§ **WHAT THE TASK REQUIRES**: From the entries below, print exactly the span beginning with the line holding "Reconstruct this image" and ending with the line holding "PI = math.pi", endpoints included, and skip any pictures.

§ **RECORDED DATA**:
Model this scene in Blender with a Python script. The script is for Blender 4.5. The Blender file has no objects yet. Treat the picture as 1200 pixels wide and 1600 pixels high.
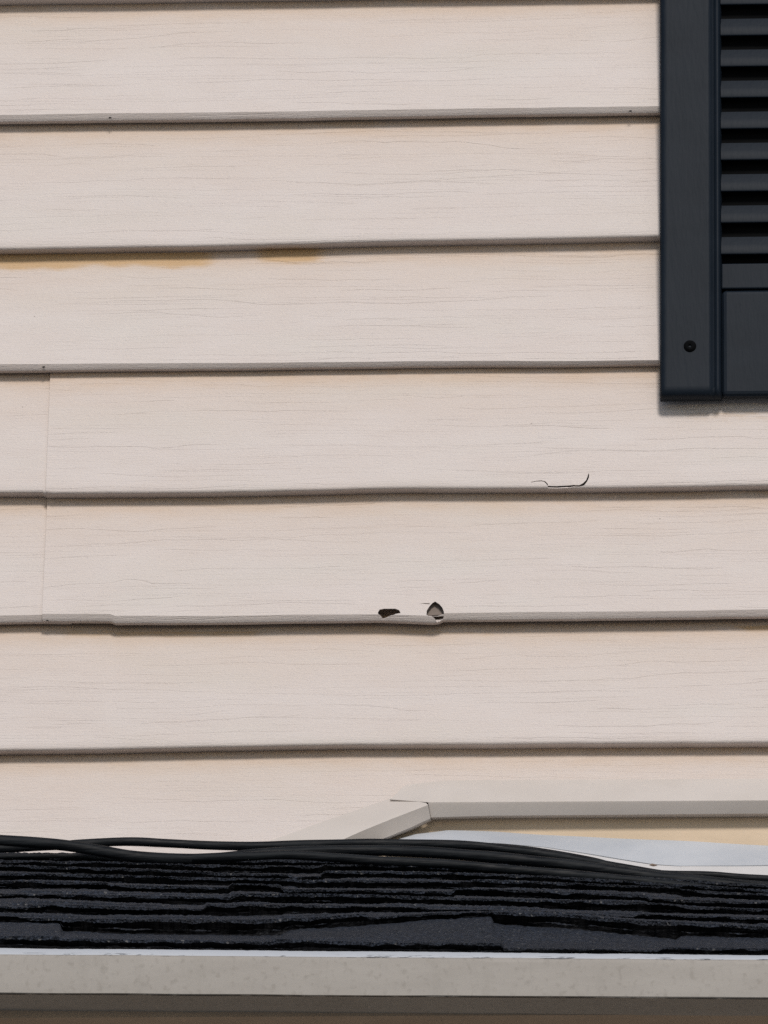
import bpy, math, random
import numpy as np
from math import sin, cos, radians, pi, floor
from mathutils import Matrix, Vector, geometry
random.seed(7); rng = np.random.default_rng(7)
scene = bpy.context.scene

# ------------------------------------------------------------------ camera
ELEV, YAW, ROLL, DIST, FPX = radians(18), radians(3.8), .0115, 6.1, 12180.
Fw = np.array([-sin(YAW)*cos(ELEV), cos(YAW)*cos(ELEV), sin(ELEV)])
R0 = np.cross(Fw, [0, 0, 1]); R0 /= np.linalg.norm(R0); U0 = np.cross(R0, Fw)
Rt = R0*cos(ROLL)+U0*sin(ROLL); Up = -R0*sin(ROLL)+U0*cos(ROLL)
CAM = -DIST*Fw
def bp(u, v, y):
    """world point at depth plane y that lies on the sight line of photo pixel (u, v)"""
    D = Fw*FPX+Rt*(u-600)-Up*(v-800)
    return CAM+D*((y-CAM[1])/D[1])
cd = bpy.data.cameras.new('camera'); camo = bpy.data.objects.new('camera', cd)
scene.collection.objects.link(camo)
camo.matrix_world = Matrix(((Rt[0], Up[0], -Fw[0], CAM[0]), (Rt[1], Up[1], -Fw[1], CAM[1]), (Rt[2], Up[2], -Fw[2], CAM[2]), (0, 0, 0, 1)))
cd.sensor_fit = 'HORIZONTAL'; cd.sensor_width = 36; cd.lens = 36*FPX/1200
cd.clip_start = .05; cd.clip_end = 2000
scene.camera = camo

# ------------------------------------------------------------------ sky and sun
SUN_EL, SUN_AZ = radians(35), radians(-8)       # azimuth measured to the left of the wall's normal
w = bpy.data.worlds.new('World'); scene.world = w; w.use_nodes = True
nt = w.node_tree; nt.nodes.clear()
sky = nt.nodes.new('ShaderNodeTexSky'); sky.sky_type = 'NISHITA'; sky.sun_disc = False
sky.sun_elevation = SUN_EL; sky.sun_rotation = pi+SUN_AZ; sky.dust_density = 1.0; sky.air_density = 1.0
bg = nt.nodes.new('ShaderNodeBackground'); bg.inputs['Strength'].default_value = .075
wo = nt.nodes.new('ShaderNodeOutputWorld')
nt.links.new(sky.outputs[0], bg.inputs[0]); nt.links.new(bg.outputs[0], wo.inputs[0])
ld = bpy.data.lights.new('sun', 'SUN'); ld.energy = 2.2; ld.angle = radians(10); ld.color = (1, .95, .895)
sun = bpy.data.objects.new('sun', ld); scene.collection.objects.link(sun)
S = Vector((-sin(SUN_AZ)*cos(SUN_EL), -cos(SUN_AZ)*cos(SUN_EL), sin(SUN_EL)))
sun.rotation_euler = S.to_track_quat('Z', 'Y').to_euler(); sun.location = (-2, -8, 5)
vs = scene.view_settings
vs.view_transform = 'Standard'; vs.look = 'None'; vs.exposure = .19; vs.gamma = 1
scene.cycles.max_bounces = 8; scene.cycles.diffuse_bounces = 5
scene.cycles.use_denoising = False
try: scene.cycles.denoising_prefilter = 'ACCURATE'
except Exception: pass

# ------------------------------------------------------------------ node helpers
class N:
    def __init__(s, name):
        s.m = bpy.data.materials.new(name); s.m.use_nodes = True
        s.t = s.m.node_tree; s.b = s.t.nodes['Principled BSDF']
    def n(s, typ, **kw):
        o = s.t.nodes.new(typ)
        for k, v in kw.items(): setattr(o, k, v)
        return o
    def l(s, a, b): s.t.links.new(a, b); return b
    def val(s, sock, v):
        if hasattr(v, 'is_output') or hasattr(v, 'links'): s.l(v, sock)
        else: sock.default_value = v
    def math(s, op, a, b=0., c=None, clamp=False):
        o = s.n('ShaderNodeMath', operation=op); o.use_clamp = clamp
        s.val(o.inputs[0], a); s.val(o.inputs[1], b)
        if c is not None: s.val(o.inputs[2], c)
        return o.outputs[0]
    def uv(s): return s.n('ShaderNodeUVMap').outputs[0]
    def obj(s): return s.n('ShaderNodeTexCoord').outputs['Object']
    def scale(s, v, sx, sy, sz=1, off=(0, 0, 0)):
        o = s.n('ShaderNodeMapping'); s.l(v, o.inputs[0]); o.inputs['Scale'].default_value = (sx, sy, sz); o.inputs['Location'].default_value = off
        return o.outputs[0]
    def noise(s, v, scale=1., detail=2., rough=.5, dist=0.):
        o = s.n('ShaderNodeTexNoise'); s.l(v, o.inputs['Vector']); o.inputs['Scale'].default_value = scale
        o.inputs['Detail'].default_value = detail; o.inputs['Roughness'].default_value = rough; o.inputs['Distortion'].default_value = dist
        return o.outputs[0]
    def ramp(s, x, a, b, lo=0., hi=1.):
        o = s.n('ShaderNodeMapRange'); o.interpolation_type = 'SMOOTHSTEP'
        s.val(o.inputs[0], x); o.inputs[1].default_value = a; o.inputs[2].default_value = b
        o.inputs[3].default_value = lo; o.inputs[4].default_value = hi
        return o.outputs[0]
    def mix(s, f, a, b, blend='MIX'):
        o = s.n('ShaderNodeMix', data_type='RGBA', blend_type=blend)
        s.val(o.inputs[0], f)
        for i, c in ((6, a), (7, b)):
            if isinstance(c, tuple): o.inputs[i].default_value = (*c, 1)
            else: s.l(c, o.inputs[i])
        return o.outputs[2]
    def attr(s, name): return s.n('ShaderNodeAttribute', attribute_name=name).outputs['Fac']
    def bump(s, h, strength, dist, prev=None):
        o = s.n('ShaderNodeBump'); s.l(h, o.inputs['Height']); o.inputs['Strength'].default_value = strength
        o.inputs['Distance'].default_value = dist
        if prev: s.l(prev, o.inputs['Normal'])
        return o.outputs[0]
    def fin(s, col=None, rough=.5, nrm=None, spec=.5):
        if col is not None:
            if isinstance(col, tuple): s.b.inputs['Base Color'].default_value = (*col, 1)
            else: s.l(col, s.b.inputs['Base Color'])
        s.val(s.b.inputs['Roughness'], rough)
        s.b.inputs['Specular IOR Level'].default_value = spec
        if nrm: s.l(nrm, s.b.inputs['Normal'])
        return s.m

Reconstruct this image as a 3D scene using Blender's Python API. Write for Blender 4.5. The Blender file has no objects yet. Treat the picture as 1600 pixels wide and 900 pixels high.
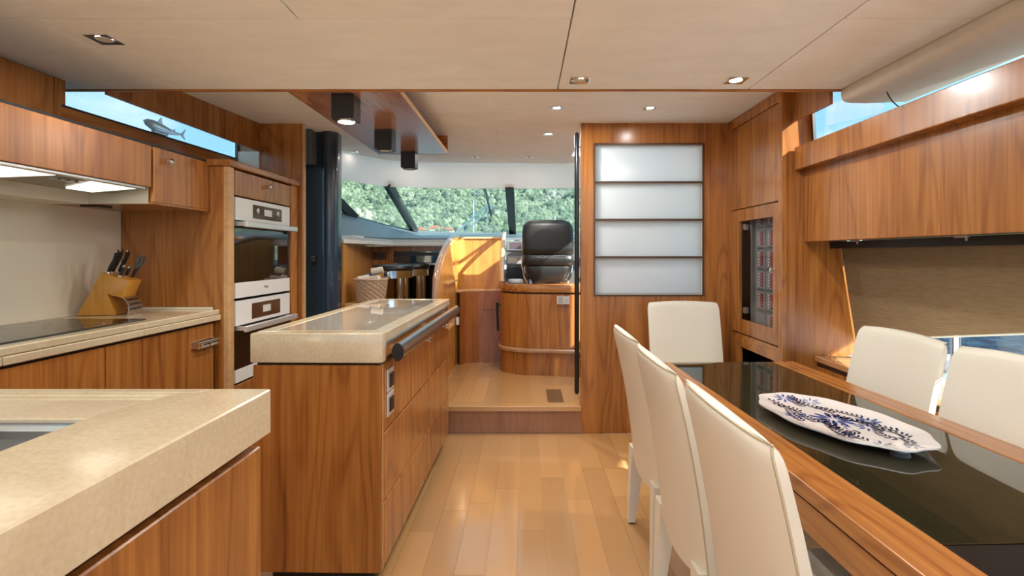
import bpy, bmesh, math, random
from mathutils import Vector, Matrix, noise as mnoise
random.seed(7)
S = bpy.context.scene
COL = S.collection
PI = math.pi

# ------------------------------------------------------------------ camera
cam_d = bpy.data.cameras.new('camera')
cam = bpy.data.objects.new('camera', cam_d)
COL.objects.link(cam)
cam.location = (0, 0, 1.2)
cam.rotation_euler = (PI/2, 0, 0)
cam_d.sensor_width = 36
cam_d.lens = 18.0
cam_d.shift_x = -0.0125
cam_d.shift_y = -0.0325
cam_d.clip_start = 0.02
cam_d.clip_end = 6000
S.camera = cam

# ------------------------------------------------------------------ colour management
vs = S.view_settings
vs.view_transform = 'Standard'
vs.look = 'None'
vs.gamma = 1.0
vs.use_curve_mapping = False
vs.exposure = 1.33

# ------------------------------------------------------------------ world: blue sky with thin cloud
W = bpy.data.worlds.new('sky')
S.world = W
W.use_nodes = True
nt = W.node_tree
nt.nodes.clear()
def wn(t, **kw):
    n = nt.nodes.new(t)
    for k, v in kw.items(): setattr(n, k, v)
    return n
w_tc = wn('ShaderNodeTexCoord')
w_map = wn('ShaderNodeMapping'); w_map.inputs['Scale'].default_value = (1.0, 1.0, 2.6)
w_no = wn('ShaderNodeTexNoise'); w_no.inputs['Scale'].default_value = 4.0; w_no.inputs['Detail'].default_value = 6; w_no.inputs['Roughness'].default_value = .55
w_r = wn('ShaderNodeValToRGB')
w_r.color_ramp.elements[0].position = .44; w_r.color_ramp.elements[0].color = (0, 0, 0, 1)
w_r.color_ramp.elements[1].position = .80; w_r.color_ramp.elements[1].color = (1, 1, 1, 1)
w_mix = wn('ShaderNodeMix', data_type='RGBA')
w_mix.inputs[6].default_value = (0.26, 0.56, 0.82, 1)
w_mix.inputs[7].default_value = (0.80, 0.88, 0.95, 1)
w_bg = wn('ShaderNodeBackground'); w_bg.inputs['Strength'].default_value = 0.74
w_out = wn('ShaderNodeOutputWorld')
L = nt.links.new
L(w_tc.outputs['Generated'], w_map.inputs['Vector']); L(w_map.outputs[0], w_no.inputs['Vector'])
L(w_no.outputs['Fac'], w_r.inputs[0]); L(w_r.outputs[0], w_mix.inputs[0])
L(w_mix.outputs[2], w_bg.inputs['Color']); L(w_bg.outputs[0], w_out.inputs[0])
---
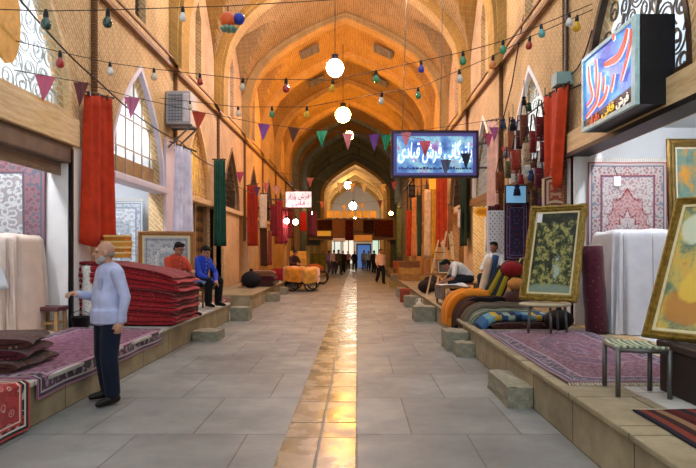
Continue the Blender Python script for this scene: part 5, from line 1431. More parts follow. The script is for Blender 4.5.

§ **FINISHED EXERCISE**:
Reconstruct this image as a 3D scene using Blender's Python API. Write for Blender 4.5. The Blender file has no objects yet. Treat the picture as 1600 pixels wide and 900 pixels high.
import bpy, bmesh, math, random
from mathutils import Vector, Matrix, noise as mnoise
random.seed(7)
S = bpy.context.scene
COL = S.collection
PI = math.pi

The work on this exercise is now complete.